The paper tackles the problem of understanding why score-based methods like diffusion models succeed, proposing that they implicitly learn the data manifold rather than the full distribution, with analysis showing manifold information is Θ(σ⁻²) stronger, enabling geometric learning with O(σ⁻²) larger score errors.
Score-based methods, such as diffusion models and Bayesian inverse problems, are often interpreted as learning the data distribution in the low-noise limit ($σ\to 0$). In this work, we propose an alternative perspective: their success arises from implicitly learning the data manifold rather than the full distribution. Our claim is based on a novel analysis of scores in the small-$σ$ regime that reveals a sharp separation of scales: information about the data manifold is $Θ(σ^{-2})$ stronger than information about the distribution. We argue that this insight suggests a paradigm shift from the less practical goal of distributional learning to the more attainable task of geometric learning, which provably tolerates $O(σ^{-2})$ larger errors in score approximation.
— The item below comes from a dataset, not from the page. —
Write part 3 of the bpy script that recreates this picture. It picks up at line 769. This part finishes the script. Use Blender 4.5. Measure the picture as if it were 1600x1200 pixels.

We illustrate this perspective through three consequences: i) in diffusion models, concentration on data support can be achieved with a score error of $o(σ^{-2})$, whereas recovering the specific data distribution requires a much stricter $o(1)$ error; ii) more surprisingly, learning the uniform distribution on the manifold-an especially structured and useful object-is also $O(σ^{-2})$ easier; and iii) in Bayesian inverse problems, the maximum entropy prior is $O(σ^{-2})$ more robust to score errors than generic priors. Finally, we validate our theoretical findings with preliminary experiments on large-scale models, including Stable Diffusion.